I think that if we didn’t have TARP, the whole economy could have imploded before Congress figured out what to do.
He’s right that Congress is divisive, parochial, and petty. That’s how it was designed! Now, let me explain why that’s a good thing. I’ll make three points. The first two defenses of Congress are on grounds of efficacy: it may be the case, after all, that adding divisive, parochial, and petty voices into the process may very well yield better policy than just turning things over to experts. The third will not depend on efficacy at all, but instead turns to the inherent value of political action.
(1) In a nation of over 300 million, conflicts between national and particular interests are inevitable, and it’s important for particular interests to have some way of being heard, and have a chance to win. For example: suppose that there are two plausible plans for rescuing the auto industry. One would net the nation (in some sense) an additional $300M, but at the cost of wiping out several thousand auto dealers who would be saved under the other plan. Which is better: an extra one dollar per person, or saving those dealerships? I don’t know -- but I’m glad that the dealers can organize and fight for their interests and have a portion of the political system eager to fight for them, because I’m fairly certain that there are at least some cases in which I think we’d be better off sacrificing overall efficiency in order to protect those who would be hurt by it. Congress is a marvelous machine for channeling the voices of parochial interests.
Some caveats are in order on that point. Someone in the system should also be looking out for the big picture. I’m confident that we’re apt to get that from the Madisonian system of separated institutions sharing powers -- that’s going to be Rattner’s position in this scheme -- but it’s worth remembering that the president may care a lot more about swing voters and swing states than he does about everyone else, so it’s not a given. Also, while I think it’s very good that Congress (and Madisonian democracy in general) allows interests to emerge and bargain and battle, one should never assume that all interests are on equal footing as a result. Still, that some particular interests are ignored or shortchanged is not, in my view, a reason to ignore all parochial interests.
(2) Rattner could be wrong. Not about Congress -- but about the substance of the issue. Yes, we can design a system in which politicians make big policy decisions, and then turn it over to bureaucrats and technocrats to implement those policies in the most efficient way possible, and we could shield those bureaucrats and technocrats from “normal” politics, instead of the American system in which, through Congress, politics always intrudes on how policy is carried out.
We could, but alas it would not, in fact, purge bias from the system. Bureaucrats and technocrats are, after all, people too. They may not be driven by re-election, and they do have expertise that politicians rarely have. But they too have career and job goals (promotions, bigger budgets for the agency, autonomy from political interference) that can undermine their objectivity. Think Sir Humphrey Appleby next time you’re tempted to put too much faith in neutral expertise (you have watched Yes, Minister, right?).

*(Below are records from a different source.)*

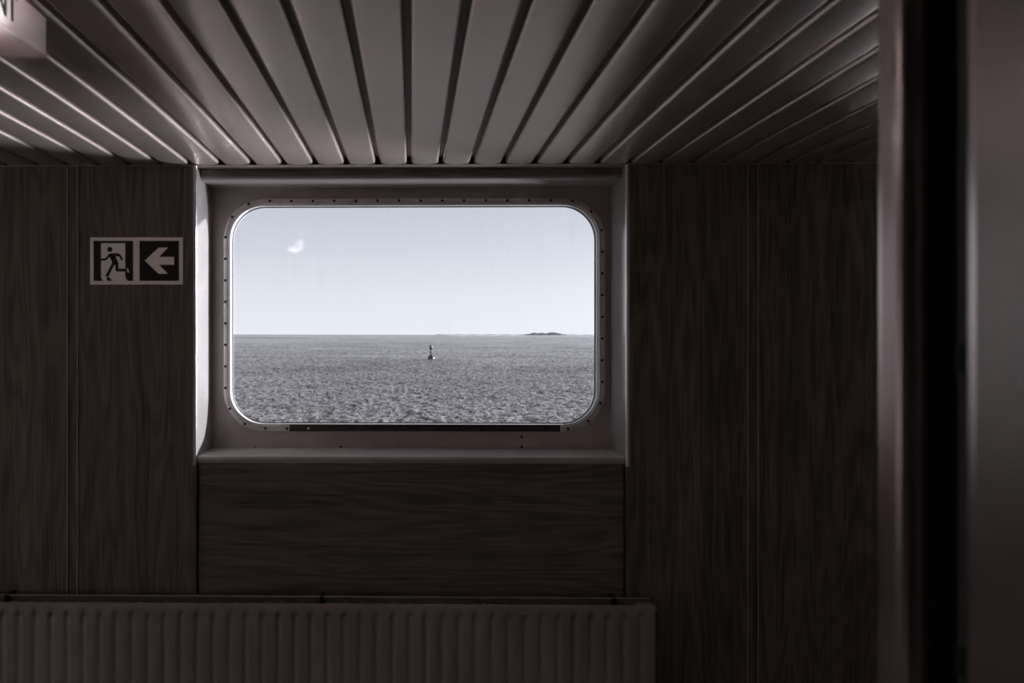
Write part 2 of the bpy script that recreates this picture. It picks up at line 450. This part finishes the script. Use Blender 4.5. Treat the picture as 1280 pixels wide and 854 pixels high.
        for px, py in ((652, 546), (652, 558.5), (426, 559), (319, 560)):
            x, y, z = W(px, py, P)
            so = bpy.data.objects.new('screw', sm); COL.objects.link(so); so.parent = win
            so.location = (x - GCX, P, z - GCZ)
    # hull plating around the opening (outside skin)
    return tops
bay_main = build_bay(True)
mid = bay_main
def copy_tree(o, parent=None):
    c = o.copy(); COL.objects.link(c)
    if parent: c.parent = parent
    for ch in [q for q in bpy.data.objects if q.parent == o]:
        if ch.name.startswith('screw'): continue
        copy_tree(ch, c)
    return c
for sgn, wn in ((1.23, 'window_2'), (-1, 'window_3')):
    for o in mid:
        c = copy_tree(o); c.location.x += sgn * MOD
        if o.name.startswith('window'): c.name = wn

# hull skin outside: plates between the openings so no light leaks past the wall
HY0, HY1 = P + .02, P + WT + .018
bm = bmesh.new()
xs = [RX0 - .1]
for kbay in bays:
    c = GCX + MOD * kbay; xs += [c - GW / 2 - .031, c + GW / 2 + .031]
xs.append(RX1 + .1)
for i in range(0, len(xs), 2): box(bm, xs[i], xs[i + 1], HY0, HY1, -.3, HC + .4)
for kbay in bays:
    c = GCX + MOD * kbay
    box(bm, c - GW / 2 - .031, c + GW / 2 + .031, HY0, HY1, GCZ + GH / 2 + .031, HC + .4)
    box(bm, c - GW / 2 - .031, c + GW / 2 + .031, HY0, HY1, -.3, GCZ - GH / 2 - .031)
    # corner fillets behind the plate, around the reveal tube
    n = 10
    for sx in (-1, 1):
        for sz in (-1, 1):
            ccx, ccz = c + sx * (GW / 2 - GR), GCZ + sz * (GH / 2 - GR)
            R = GR + .0305
            arc = [(ccx + sx * R * math.cos(a), ccz + sz * R * math.sin(a)) for a in [PI / 2 * t / n for t in range(n + 1)]]
            extrude_profile(bm, arc + [(c + sx * (GW / 2 + .0305), GCZ + sz * (GH / 2 + .0305))], 'y', HY0, HY1)
struct('wall_hull', bm, M['hull'])

# thin angle trim where planks meet the wall
bm = BM((RX0, RX1, D - .009, D + .049, HC - .0030, HC + .001), (RX0, XL, D - .001, D, HC - .008, HC), (XR, RX1, D - .001, D, HC - .008, HC))
bm2 = BM((RX0, RX1, D - .009, D + .052, HC - .0022, HC + .0005)); bm.free()
struct('trim_3', bm2, M['ceil'], bevel=.0005)

# ------------------------------------------------------------------ ceiling
PITCH = .1006; X00 = W(511.3, 206, D)[0]
def plank_profile(c):
    """closed-bottom tray section, 86 mm wide, slightly crowned, rolled edges, flanks 14 mm high"""
    hw = (PITCH - .0155) / 2; r = .0085; pts = []
    zb = HC + .0012
    pts.append((c - hw, zb + .020)); 
    for t in range(0, 6):
        a = t / 5 * PI / 2; pts.append((c - hw + r - r * math.cos(a), zb + r - r * math.sin(a)))
    for t in range(1, 8):
        u = -1 + 2 * t / 8; x = u * (hw - r); pts.append((c + x, zb - .0024 * (1 - u * u)))
    for t in range(0, 6):
        a = t / 5 * PI / 2; pts.append((c + hw - r + r * math.sin(a), zb + r - r * math.cos(a)))
    pts.append((c + hw, zb + .020))
    return pts
bm = bmesh.new()
k0 = math.floor((RX0 - X00) / PITCH); k1 = math.ceil((RX1 - X00) / PITCH)
for k in range(k0, k1):
    c = X00 + (k + .5) * PITCH
    extrude_profile(bm, plank_profile(c), 'y', Y0, D + .001, closed=False)
o = struct('ceiling', bm, M['ceil'], smooth=True)
bm = BM((RX0 - .05, RX1 + .05, Y0 - .05, D + .06, HC + .022, HC + .05))
mesh_obj('plank_carrier', bm, M['void'], parent=o)

# ------------------------------------------------------------------ floor, side walls, back
struct('floor', BM((RX0 - .05, RX1 + .05, Y0 - .05, P, -.05, 0)), M['floor'])
struct('wall_left', BM((RX0 - .05, RX0, Y0, P + .02, 0, HC + .3)), M['room'])
struct('wall_right', BM((RX1, RX1 + .05, Y0, P + .02, 0, HC + .3)), M['room'])
struct('wall_back', BM((RX0, RX1, Y0 - .05, Y0, 0, HC + .3)), M['room'])

# partition in which the photographer's doorway is cut (hollow, with a pocket for a sliding door)
XD = W(1095, 400, .693)[0]                      # door side plane
yA, yB, yC, yE = .693, .642, .578, .43
XO = -.47
def skin_profile(x, y0, y1, r, x2):
    """x-edge at x with rounded corners, section in plan; wall runs from x to x2"""
    s = 1 if x2 > x else -1
    q = []
    for t in range(0, 7):
        a = t / 6 * PI / 2; q.append((x + s * (r - r * math.cos(a)), y1 - r + r * math.sin(a)))
    q.append((x2, y1)); q.append((x2, y0))
    for t in range(0, 7):
        a = (1 - t / 6) * PI / 2; q.append((x + s * (r - r * math.cos(a)), y0 + r - r * math.sin(a)))
    return q
for nm, y0, y1 in (('wall_partition', yB, yA), ('wall_passage', yE, yC)):
    bm = bmesh.new()
    box(bm, XD + .07, RX1, y0 + .001, y1 - .001, 0, HC); box(bm, RX0, XO - .07, y0 + .001, y1 - .001, 0, HC)
    box(bm, XO - .07, XD + .07, y0 + .001, y1 - .001, 2.04, HC)
    wo = struct(nm, bm, M['room'])
    bm = bmesh.new(); extrude_profile(bm, skin_profile(XD - (.016 if y1 == yC else .006), y0, y1, .030 if y1 == yC else .018, XD + .0705), 'z', 0, 2.03)
    mesh_obj('frame_post', bm, M['post'], parent=wo)
    bm = bmesh.new(); extrude_profile(bm, skin_profile(XO, y0, y1, .013, XO - .0705), 'z', 0, 2.03)
    mesh_obj('frame_post', bm, M['post'], parent=wo)
    mesh_obj('frame_head', BM((XO - .0705, XD + .0705, y0, y1, 2.0, 2.0405)), M['post'], parent=wo, bevel=.003)
# slot between the skins: dark lining, and the edge of the sliding door standing in it
struct('trim_4', BM((XD + .34, XD + .36, yB - .0635, yB - .0005, 0, 2.1)), M['slot'])
dr = empty('door_1', (XD + .06, (yB + yC) / 2, 0)); tag(dr, None, None, None, 'structure')
mesh_obj('door_leaf', BM((0, .27, -.017, .017, .01, 2.0)), M['slot'], parent=dr, bevel=.002)
# brush seal on the near skin inside the slot + two latch strikes
sx = XD + .006
struct('trim_5', BM((sx, sx + .02, yC + .0005, yC + .022, 0, 1.99)), M['brush'], bevel=.0015)
for py in (450, 838):
    z = W(1204, py, yC)[2]
    o = mesh_obj('strike_plate', BM((-.001, .016, -.001, .0085, -.011, .011)), M['slot'], bevel=.001, loc=(XD + .0055, yC + .014, z))
    tag(o, 'small dark latch strike high on the near door post' if py < 500 else 'small dark latch strike low on the near door post', 'latch', None, None)

# ------------------------------------------------------------------ radiator
yf, yb = 2.462, 2.542
zt = W(400, 756, yf)[2]; zb = zt - .60
rx1 = W(819.5, 780, yf)[0]; rx0 = rx1 - 2.65
rad = empty('panel_radiator', ((rx0 + rx1) / 2, (yf + yb) / 2, 0)); ROX, ROY = rad.location.x, rad.location.y
tag(rad, 'long ribbed enamel panel radiator mounted under the window', 'radiator')
def panel(y_face, sgn, name, zoff=0.0, x0=rx0, x1=rx1):
    """pressed radiator sheet: flat bands top and bottom, vertical flutes between, rolled rim"""
    bm = bmesh.new()
    pitch = .0506; firstc = W(801, 780, yf)[0]
    ncol = 0; xs_ = []
    x = x1
    # columns across
    step = pitch / 16
    c = firstc; cols = []
    total = int((x1 - x0) / step)
    cols = [x1 - i * (x1 - x0) / total for i in range(total + 1)]
    z_top, z_bot = zt + zoff, zb
    zr = [z_top - .002, z_top, z_top - .0025, z_top - .029, z_top - .031, z_top - .038, z_top - .050, z_bot + .045, z_bot + .03, z_bot]
    amp = [0, 0, 0, 0, 2.2, 3.0, 1.0, 1.0, 0, 0]
    yo = [.010, .003, 0, 0, 0, 0, 0, 0, 0, 0]
    rows = []
    for z, a, y_ in zip(zr, amp, yo):
        row = []
        for xx in cols:
            ph = ((xx - c) / pitch) % 1.0; ph = min(ph, 1 - ph)      # 0 at a channel centre
            w_ = .22 if a > 1.1 else .33
            d = 0
            if ph < w_: d = .5 + .5 * math.cos(PI * ph / w_)
            edge = (xx > x1 - .012) or (xx < x0 + .012)
            er = 0
            if xx > x1 - .004: er = .004
            if xx < x0 + .004: er = .004
            row.append(bm.verts.new((xx - ROX, y_face - ROY + sgn * (y_ + (0 if edge else a * d * .0062) + er), z)))
        rows.append(row)
    for r0, r1 in zip(rows[:-1], rows[1:]):
        for i in range(len(r0) - 1): bm.faces.new((r0[i], r0[i+1], r1[i+1], r1[i]))
    o = mesh_obj(name, bm, M['rad'], parent=rad, smooth=True)
    sd = o.modifiers.new('s', 'SOLIDIFY'); sd.thickness = .0014; sd.offset = 0
    return o
front = panel(yf, 1, 'front_panel')
back = panel(yb, -1, 'back_panel', .001, rx0, W(811, 745, yb)[0])
# top edge bars of the two panels (rolled seams)
xb1 = W(811, 745, yb)[0]
mesh_obj('top_seam', BM((rx0 - ROX, xb1 - ROX, yb - ROY - .006, yb - ROY + .001, zt - .004, zt + .0015)), M['rad'], parent=rad, bevel=.0015)
mesh_obj('top_seam', BM((rx0 - ROX, rx1 - ROX - .003, yf - ROY, yf - ROY + .010, zt - .006, zt + .0005)), M['rad'], parent=rad, bevel=.002)
# convector fins between the sheets, deep and dark
bm = bmesh.new(); x = rx0 + .03
while x < rx1 - .05:
    box(bm, x - ROX, x - ROX + .001, yf - ROY + .020, yb - ROY - .012, zb + .06, zt - .055); x += .0126
mesh_obj('convector_fins', bm, M['raddark'], parent=rad)
# end cap, connecting bridge and vent stub at the right
mesh_obj('end_bridge', BM((rx1 - ROX - .052, rx1 - ROX - .004, yf - ROY + .009, yf - ROY + .040, zt - .026, zt + .0005)), M['rad'], parent=rad, bevel=.003)
bm = bmesh.new(); cyl(bm, (rx1 - ROX - .006, yf - ROY + .012, zt - .012), (1, 0, 0), .0065, .012, 10); cyl(bm, (rx1 - ROX - .002, yf - ROY + .012, zt - .012), (1, 0, 0), .009, .004, 6)
mesh_obj('vent_plug', bm, M['rad'], parent=rad)
for px in (10.5, 402.5, 767):
    xx = W(px, 746, yb)[0] - ROX
    bm = BM((xx - .0065, xx + .0065, yb - ROY - .010, D - ROY, zt - .02, zt + .001), (xx - .0065, xx + .0065, yb - ROY - .012, yb - ROY - .008, zt - .05, zt + .002))
    mesh_obj('wall_bracket', bm, M['slot'], parent=rad, bevel=.001)
for px in (212, 603):
    xx = W(px, 751, (yf + yb) / 2)[0] - ROX
    mesh_obj('spot_weld_clip', BM((xx - .004, xx + .004, yf - ROY + .008, yf - ROY + .022, zt - .006, zt + .002)), M['rad'], parent=rad, bevel=.001)
# feed pipes to the floor keep it grounded (below the frame)
for xx in (rx0 + .06, rx1 - .10):
    bm = bmesh.new(); cyl(bm, (xx - ROX, 0, 0), (0, 0, 1), .008, zb + .03, 12)
    mesh_obj('feed_pipe', bm, M['rad'], parent=rad, smooth=False)

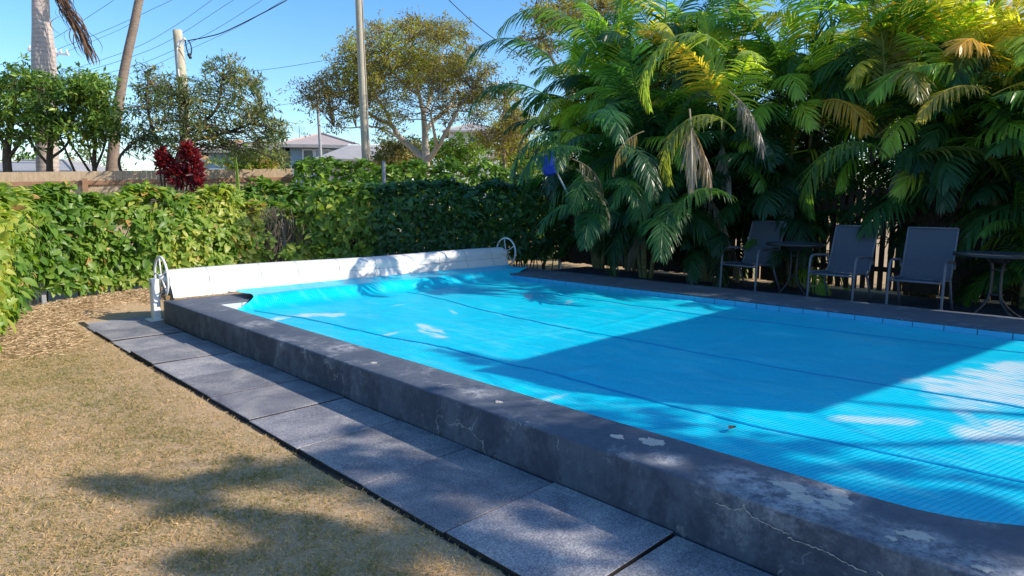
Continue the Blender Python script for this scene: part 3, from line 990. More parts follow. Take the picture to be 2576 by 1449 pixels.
ch = make_chair('empty grey sling chair in the middle, with slats of the fence shining through its back')
ch.location = (10.16, 3.52, .1); ch.scale = (1.05, 1.05, 1.09); ch.rotation_euler = (0, 0, R(-4))
c2 = copy_tree(ch); c2.location = (10.13, 2.47, .1); c2.rotation_euler = (0, 0, R(2))
c2['label'] = 'empty grey sling chair on the right, next to the cut off round table'
c3 = copy_tree(ch); c3.location = (10.38, 5.02, .1); c3.rotation_euler = (0, 0, R(-8))
c3['label'] = 'darkest sling chair on the left, deep in shade behind a round table'
c3.scale = (1.08, 1.08, 1.12)


def make_table(label):
    t = empty('round_table', (0, 0, 0), 0, label, 'table', 'round patio tables')
    MB().lathe([(0, .735), (.40, .735), (.405, .745), (.40, .752), (0, .752)], 40).build('table_top', M['glass_top'], t, False)
    MB().lathe([(.395, .725), (.425, .725), (.432, .742), (.425, .757), (.398, .757), (.395, .725)], 40).build('rim', M['black_metal'], t, True)
    MB().lathe([(.0, .66), (.10, .66), (.10, .735)], 20).build('collar', M['black_metal'], t, True)
    for k in range(4):
        a = R(45 + 90 * k)
        d = np.array([math.cos(a), math.sin(a), 0])
        pts = smooth_curve([d * .16 + np.array([0, 0, .72]), d * .07 + np.array([0, 0, .62]), d * .065 + np.array([0, 0, .34]), d * .10 + np.array([0, 0, .22]), d * .22 + np.array([0, 0, .10]), d * .37 + np.array([0, 0, .012])], 24)
        MB().tube(pts, .0135, 8).build('leg', M['black_metal'], t, True)
    ang = np.linspace(0, 2 * np.pi, 20, endpoint=False)
    for z in (.30, .58):
        MB().tube(np.column_stack([.075 * np.cos(ang), .075 * np.sin(ang), np.full(20, z)]), .008, 6, closed=True).build('ring', M['black_metal'], t, True)
    return t


t1 = make_table('round dark table standing between the left and middle chairs')
t1.location = (10.28, 4.25, .1); t1.scale = (1, 1, 1.12); t1.rotation_euler = (0, 0, .35)
t2 = copy_tree(t1); t2.location = (10.03, 1.62, .1); t2.rotation_euler = (0, 0, .1); t2.scale = (1.12, 1.12, 1.12)
t2['label'] = 'round dark table cut off by the right edge, beside the right chair'


# ------------------------------------------------------------------ foliage builders
def leaf_arrays(pos, along, nrm, length, width, fold=.25, droop=.18, detail=True):
    """pos (N,3) leaf base; along unit; nrm approx normal"""
    along = unit(along)
    side = unit(np.cross(along, nrm))
    nn = np.cross(side, along)
    L = length[:, None]; W = width[:, None]
    if detail is True:
        vs = [pos]
        for t_, w_ in ((.22, .72), (.50, 1.0), (.78, .62)):
            m_ = pos + along * L * t_ - nn * L * droop * t_ * t_
            e_ = nn * W * fold * w_ * .5
            vs += [m_ + side * W * .5 * w_ + e_, m_, m_ - side * W * .5 * w_ + e_]
        vs.append(pos + along * L - nn * L * droop * 1.25)
        v = np.stack(vs, 1)
        t = np.array([(0, 2, 1), (0, 3, 2)] + [q_ for r_ in (1, 4) for q_ in ((r_, r_ + 1, r_ + 4), (r_, r_ + 4, r_ + 3), (r_ + 1, r_ + 2, r_ + 5), (r_ + 1, r_ + 5, r_ + 4))] + [(7, 8, 10), (8, 9, 10)])
        k = 11
    elif detail == 'mid':
        v = np.stack([pos, pos + along * L * .42 + side * W * .5 + nn * W * fold * .5, pos + along * L * .42 - side * W * .5 + nn * W * fold * .5, pos + along * L * .5 - nn * L * droop * .2, pos + along * L - nn * L * droop], 1)
        t = np.array([(0, 3, 1), (0, 2, 3), (1, 3, 4), (3, 2, 4)])
        k = 5
    else:
        v = np.stack([pos, pos + along * L * .5 + side * W * .5 + nn * W * fold, pos + along * L - nn * L * droop, pos + along * L * .5 - side * W * .5 + nn * W * fold], 1)
        t = np.array([(0, 2, 1), (0, 3, 2)])
        k = 4
    f = (np.arange(len(pos)) * k)[:, None, None] + t[None]
    return v.reshape(-1, 3), f.reshape(-1, 3), k


_LM = {}


def leaf_template(mat, tint):
    key = (mat.name, round(tint * 8))
    if key not in _LM:
        v, f, k = leaf_arrays(np.zeros((1, 3)), np.array([[0, 1., 0]]), np.array([[0, 0, 1.]]), np.array([1.]), np.array([.52]), .3, .2)
        _LM[key] = npmesh('leaf', v, f, mat, np.full(len(v), key[1] / 8.0), smooth=True)
    return _LM[key]


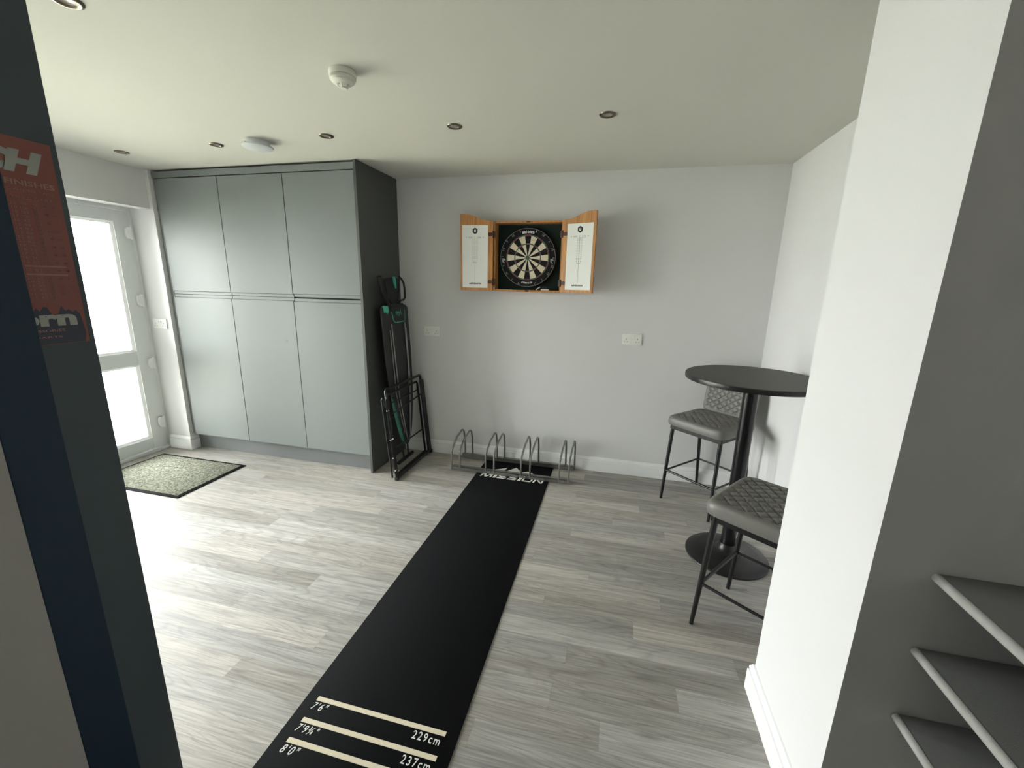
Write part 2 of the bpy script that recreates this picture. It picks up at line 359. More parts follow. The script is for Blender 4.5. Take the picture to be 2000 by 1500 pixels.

On top of that, the very training that gives these folks their expertise can also lead to all sorts of pathologies: think Bay of Pigs, or Vietnam, or the Rubin Treasury Department. Congress is divisive, yes. A little divisiveness is often exactly what’s needed.
(3) Should qualified experts make policy? Even if they would be better at it, there’s still a case to be made for divisive, parochial, and petty voices in national policy-making. What is bureaucracy? It isn’t rule of the people; it’s rule of anonymous functionaries. We are to be governed by desks -- what Hannah Arendt called “the rule of nobody,” or what Max Weber called an “iron cage” from which humanity could not escape.
They feared bureaucracy not because it was inefficient, but precisely because it was so effective. They were terrified it would leave no room for people to actively choose how to organize themselves in the world. In other words, it isn’t just bad because the technocrats (rule of, what, technique? Do we want to be ruled by technique?) might be wrong; it’s bad because if they’re right, then we’ll (inevitably?) always leave everything to them, and in that world we, ourselves, no longer get to do politics.
And that is terribly important. Part of why the Founders thought that democracy was a good thing was because they learned, through their revolution, about the human capacity for public action, and they wanted “the people” to have the opportunity to develop and enjoy that capacity -- to experience public happiness. For them, and for many democratic theorists, democracy was not just about “getting it right” in terms of making public policy match popular preferences, but it was about opening participation in public life to new people because such participation was valuable for its own sake.
Now, of course, we don’t all do politics. By 1787, Madison and probably others realized that in a free nation the pull of private happiness would always be strong, and many would never feel the urge to get involved. But they created a system with incentives for involvement, because (thanks to those separated institutions sharing powers) such involvement is meaningful in the crassest self-interested ways, and that opens up the chance that you’ll find your involvement meaningful in more subtle ways. Without Congress, with all of its divisive, parochial, and petty way, that just doesn’t happen.